Proposal information to include, objective, methods, results, and conclusion: Cost improvements in the energy storage technologies have caused PV plus Storage (PVS) to be the dominant choice of design for new renewable energy power plants. In California alone, there are over 27GW of PVS assets with CAISO interconnection agreements. The increase in PVS assets has created a need for more advanced asset performance-management metrics as the assumptions and methodologies for performance monitoring for PV-only system do not readily apply to PVS systems.
Our PVS analytics developments focus on solving two major challenges: 1. Performance indicators based on photovoltaics related parameters such as irradiance and backplane temperature, fall short on assessing PVS systems since they do not capture the metrics involved in storing and releasing energy from a storage system. 2. Battery Energy Storage Systems (BESS) are complex in nature with multiple devices that makes it susceptible to data volatility. For example, a state of energy reading could occasionally get stuck for several minutes and then return to normal. This data volatility makes it difficult to compute stable metrics.
The renewable energy industry has not yet developed extensive experience on performance management of PVS systems. Combining various data points to produce accurate and consistent results is a complex challenge, so developing the necessary metrics demands careful study of data and robust experimentation on large, real-world data sets.
Our holistic PVS performance management methodology evaluates the performance of PVS assets. We created algorithms that can be applied on granular time series intervals to provide users with actionable and near-instantaneous performance insights. Trimark Associates is one of the largest control vendors in the US and has access to data from many large PVS plants in addition to hundreds of PV only power plants. We used anonymized data from these plants to validate our methodology. Our methodology leverages the insight that energy storage assets do not create energy by themselves; therefore, it is possible to assess the performance of a PVS plant by following the energy flow to the grid and to the BESS and then comparing the output to a theoretical PV-only power plant that can ship as much energy as it needs to the grid.

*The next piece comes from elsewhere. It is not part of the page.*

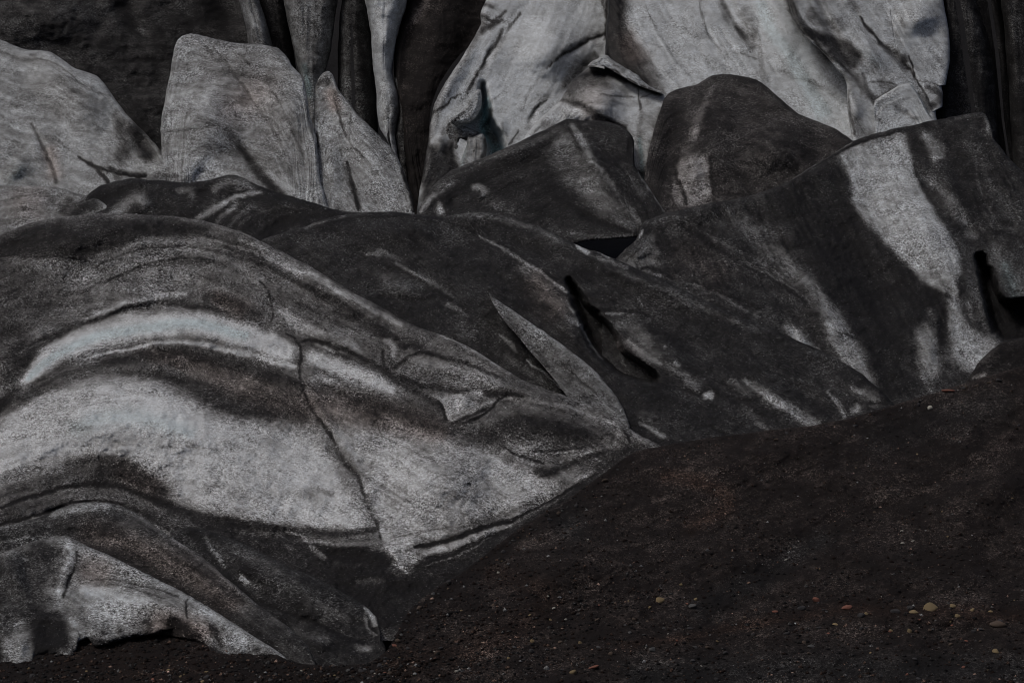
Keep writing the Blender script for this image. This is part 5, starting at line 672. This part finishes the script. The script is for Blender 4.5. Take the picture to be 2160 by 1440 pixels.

We used a two-phase approach to analyze PVS performance data. In the first phase we developed a mathematical formula with assumptions based on potential power flow between devices involved in AC and DC coupled sites. The parameters used as a feature are weather data, PV generation, charge rate, discharge rate, battery state of charge and real power at POI. Using these parameters, we developed four analytics points that directly contribute to the overall performance index: BESS Charge throughput, BESS Discharge throughput, Expected Direct PV energy to grid and the change of battery State of Energy. The mathematical research extended the calculation of these four points to yield the expected energy of the site at different time intervals. The second phase consisted of applying the mathematical approach to historical data to develop thresholds, outlier detection logic and data quality measures based on irradiance and battery data. We then calculated the logical analytics points down at the battery level. Using our approach, each BESS device has its own charge and discharge throughput, state of energy and expected yield points. Once a site-wide underperformance is determined, we can use these new points to effectively identify which device is responsible for underperformance of the site.
To summarize, the most significant results of our research are a holistic performance index, a BESS performance index and a new PV performance index.
The holistic performance index provides a single number that captures the overall performance of AC- and DC-coupled PVS assets, for timeframes ranging from an hour to the lifetime of the asset. The Holistic Performance Index compares the AC generation to expected energy that accounts for three adjustments: temperature adjusted PV Direct expected energy, the BESS system’s round trip efficiency loss, and the change in state of energy of the BESS. This index can then be used as a point of reference for alarming and reporting services.
The BESS Performance Index captures if the charging and discharging process is efficient considering the expected round trip losses. The PV Performance Index evaluates the DC generation of PV modules given the weather conditions. The combination of these indices helps the user to understand the performance status from site level to granular device level.